To the best of my knowledge, the FCC has not yet made its ask,” said another industry official following the proceeding. “Typically, there will be a meeting where the FCC staff tells the companies what they want, and then the companies, sometimes after negotiating, will eventually come back with a list of voluntary commitments to address the demands.”

New Street Research analysts recently said they expected AT&T and FCC staff to agree on interconnection conditions soon. After that, “The deal may face another week or two of FCC review, leading to a final sign off as soon as early to mid-June, though it could be delayed due to final tinkering at the FCC Commission level,” the analysts said in a May 17 note.

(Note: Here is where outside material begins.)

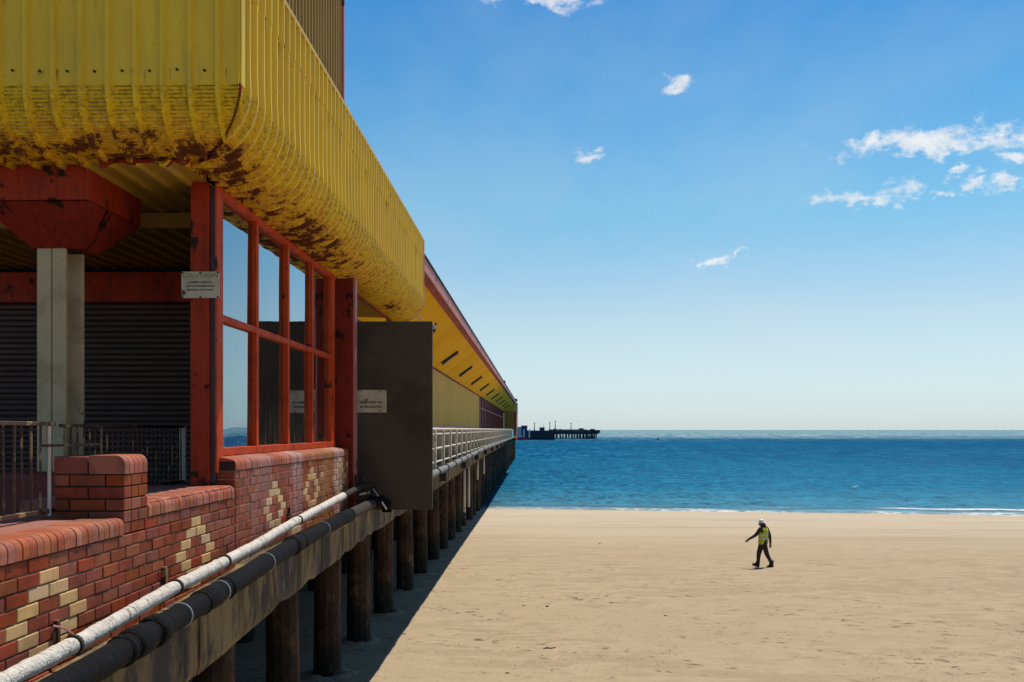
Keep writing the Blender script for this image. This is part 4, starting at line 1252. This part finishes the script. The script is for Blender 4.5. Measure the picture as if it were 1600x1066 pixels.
# ------------------------------------------------------------------ far arcade building
def build_arcade():
    a = thing('arcade_building', 'long low pier building with deep sloping yellow soffit and pink eaves', 'building', (-5, 17.5, -1))
    ys, ye = 17.42, 108.0
    sx0, sz0, sx1, sz1 = -3.2, 1.985, -1.97, 2.86
    seg = 7.5
    y = ys
    while y < ye - 0.1:
        y1 = min(y + seg, ye)
        b = MB().add([(sx0, y + .004, sz0), (sx1, y + .004, sz1), (sx1, y1 - .004, sz1), (sx0, y1 - .004, sz0), (sx0, y + .004, sz0 + .05), (sx1, y + .004, sz1 + .05), (sx1, y1 - .004, sz1 + .05), (sx0, y1 - .004, sz0 + .05)],
                     [(0, 1, 2, 3), (7, 6, 5, 4), (0, 4, 5, 1), (1, 5, 6, 2), (2, 6, 7, 3), (3, 7, 4, 0)])
        b.build('soffit_board', M['soffit'], a, (-2.6, y, 2.4))
        MB().box(-1.965, -1.925, y + .003, y1 - .003, 2.80, 3.03, .004).build('fascia_board', M['pink'], a, (-1.95, y, 2.9))
        b = MB().add([(sx1 + .0, y, sz1 - .012), (sx1 - .12, y, sz1 - .012 - .085), (sx1 - .12, y1, sz1 - .012 - .085), (sx1, y1, sz1 - .012), (sx1, y, sz1 - .002), (sx1 - .12, y, sz1 - .087), (sx1 - .12, y1, sz1 - .087), (sx1, y1, sz1 - .002)],
                     [(0, 3, 2, 1), (4, 5, 6, 7), (0, 1, 5, 4), (2, 3, 7, 6), (0, 4, 7, 3), (1, 2, 6, 5)])
        b.build('eaves_batten', M['red'], a, (-2.0, y, 2.8))
        y = y1
    MB().add([(-1.90, ys, 3.035), (-5.5, ys, 3.5), (-5.5, ye, 3.5), (-1.90, ye, 3.035), (-1.90, ys, 3.06), (-5.5, ys, 3.53), (-5.5, ye, 3.53), (-1.90, ye, 3.06)],
             [(0, 1, 2, 3), (7, 6, 5, 4), (0, 4, 5, 1), (1, 5, 6, 2), (2, 6, 7, 3), (3, 7, 4, 0)]).build('roof', M['far_dark'], a, (-3, ys, 3.2))
    MB().box(-3.24, -3.17, ys, ye, 1.955, 1.99).build('wall_trim', M['red_dark'], a, (-3.2, ys, 1.9))
    # corrugated wall
    prof = []
    yy = 0
    for i in range(10):
        prof += [(yy, 0), (yy + .10, 0), (yy + .12, .02), (yy + .18, .02), (yy + .20, 0)]
        yy += 0.2
    b = MB().grid([[(-3.24 + h, u, 0.16) for u, h in prof], [(-3.24 + h, u, 1.965) for u, h in prof]])
    wm = b.mesh('cladding_panel', M['olive'], origin=(-3.24, 0, 0))
    y = 20.0
    while y < 59.9:
        link('cladding_panel', wm, a, (-3.24, y, 0)); y += 2.0
    MB().box(-6, -3.27, ys, ye, -1.05, 1.95).build('wall', M['dark'], a, (-4, ys, 0))
    MB().box(-3.27, -3.19, ys, 60, 0.0, 0.158).build('plinth', M['pink'], a, (-3.2, ys, .1))
    MB().box(-3.27, -3.195, ys, 60, -1.05, -0.003).build('lower_panel', M['brown_clad'], a, (-3.2, ys, -.5))
    # glazed red screens
    me_post = MB().box(-3.265, -3.17, 0, 0.14, -1.05, 1.955).mesh('mullion', M['maroon'], origin=(-3.2, 0, 0))
    me_pane = MB().box(-3.25, -3.235, 0.14, 2.0, -0.4, 1.95).mesh('pane', M['maroon'], origin=(-3.2, 0, 0))
    me_low = MB().box(-3.25, -3.20, 0.14, 2.0, -1.05, -0.4).mesh('lower_panel', M['red'], origin=(-3.2, 0, 0))
    me_tr = MB().box(-3.22, -3.15, 0, 2.0, 1.25, 1.30).mesh('transom', M['pink'], origin=(-3.2, 0, 0))
    y = 60.0
    while y < 107:
        w_ = part('window', a, (-3.2, y, 0))
        for nm, me in (('mullion', me_post), ('pane', me_pane), ('lower_panel', me_low), ('transom', me_tr)):
            link(nm, me, w_, (-3.2, y, 0))
        y += 2.0
    # projecting end block
    MB().box(-3.2, -2.1, 107.6, 109.5, -1.05, 1.93).build('end_wall', M['brown_clad'], a, (-2.6, 108, 0))
    MB().prism([(-3.2, 1.94), (-1.97, 1.94), (-1.97, 2.84), (-3.2, 1.98)], 'y', 107.7, 108.4).build('gable_board', M['olive'], a, (-2.6, 108, 2.2))
    MB().box(-2.095, -1.94, 107.6, 118, -1.05, 1.93).build('corner_post', M['red'], a, (-2.0, 108, 0))
    MB().box(-6, -1.97, 108.4, 116, 1.94, 3.0).build('end_roof', M['olive'], a, (-3, 110, 2.4))
    MB().box(-1.96, -1.80, 109.0, 111.0, 1.75, 2.9, .02).build('vent_hood', M['grey_metal'], a, (-1.9, 109, 2.4))
    MB().box(-2.3, -1.9, 66.0, 67.5, 3.06, 3.2, .02).build('roof_vent', M['wood'], a, (-2.1, 66, 3.1))
    MB().box(-2.1, -1.8, 106.0, 108.5, 3.0, 3.25, .02).build('roof_vent', M['wood'], a, (-2.1, 106, 3.1))
    # strip lights set into the soffit
    def sp(t, dz):
        return (sx0 + (sx1 - sx0) * t, sz0 + (sz1 - sz0) * t - dz)
    y = 24.9
    i = 0   # one light every 7.5 m
    while y < 105:
        t = thing('strip_light', 'long grey strip light under the yellow soffit', 'strip light', (-2.7, y, 2.3), 'strip lights along the yellow soffit')
        t['label'] = ('strip light under the yellow soffit hidden behind the brown board', 'largest strip light in the yellow soffit, nearest the brown board', 'second largest strip light in the yellow soffit', 'third strip light in the yellow soffit counted from the brown board', 'fourth strip light in the yellow soffit counted from the brown board', 'fifth strip light in the yellow soffit counted from the brown board', 'sixth strip light in the yellow soffit counted from the brown board', 'seventh strip light in the yellow soffit counted from the brown board', 'eighth strip light in the yellow soffit counted from the brown board', 'second to last strip light at the dark end of the soffit', 'last and smallest strip light at the dark end of the soffit')[i]
        (xa, za), (xb, zb) = sp(0.22, 0.0), sp(0.62, 0.0)
        wd = 0.42
        b = MB().add([(xa, y, za - .004), (xb, y, zb - .004), (xb, y + wd, zb - .004), (xa, y + wd, za - .004), (xa, y + .1, za - .10), (xb, y + .1, zb - .10), (xb, y + wd - .1, zb - .10), (xa, y + wd - .1, za - .10)],
                     [(0, 1, 5, 4), (1, 2, 6, 5), (2, 3, 7, 6), (3, 0, 4, 7), (4, 5, 6, 7)])
        b.build('housing', M['wood'], t, (-2.7, y, 2.3))
        b = MB().add([(xa + .02, y + .12, za - .102), (xb - .02, y + .12, zb - .102), (xb - .02, y + wd - .06, zb - .06), (xa + .02, y + wd - .06, za - .06), (xa + .02, y + .12, za - .13), (xb - .02, y + .12, zb - .13)],
                     [(0, 1, 2, 3), (4, 5, 1, 0), (4, 5, 2, 3)])
        b.build('reflector', M['lamp_grey'], t, (-2.7, y, 2.3))
        y += 7.5; i += 1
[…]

In their Tuesday filing, AT&T and DirecTV said they had offered voluntary commitments to deliver public-interest benefits, including “expanding and enhancing high-speed broadband service to millions of customer locations, providing standalone wireline broadband service at reasonable market-based prices, offering DIRECTV satellite service at nationwide package prices, and abiding by 2010 Open Internet protections.” But the companies made it clear they weren’t ready to accept numerous conditions, including those proposed by Cogent, Dish Network, Free Press, New America’s Open Technology Institute and Public Knowledge (see 1505130042 and 1505180042).

The government has no legal or policy basis to impose conditions “on the highly competitive interconnection marketplace,” said AT&T's and DirecTV's Tuesday filing, which noted various agreements AT&T and others had recently signed with Level 3 and Netflix. The companies said the opponents had failed to show how their proposed combination even raised interconnection issues. Worse, the proposed conditions would subvert and distort industry arrangements, shifting costs and other burdens to AT&T and its subscribers while giving a free ride to other Internet backbone and edge providers, their filing said.

Wood said the DirecTV takeover gives AT&T more incentive to protect its legacy video services by using interconnection and related practices to make sure that over-the-top online video remains “a complement not a substitute for video.” But AT&T and DirecTV in their filing denied they would have any such incentive, including to use usage-based pricing or sponsored data policies to harm online video competition. AT&T said its data allowances for wireline customers “accommodate the great majority of customers” and noted Comcast and other broadband providers “offer similar allowances.”

AT&T and DirecTV defended AT&T’s stand-alone broadband commitment and opposed proposals to require AT&T to offer the service “at below-market prices for an extended period,” their filing said. They also opposed a “laundry list” of other conditions proposed by parties such as ACA, Comptel, Cox, Dish, Public Knowledge and TiVo.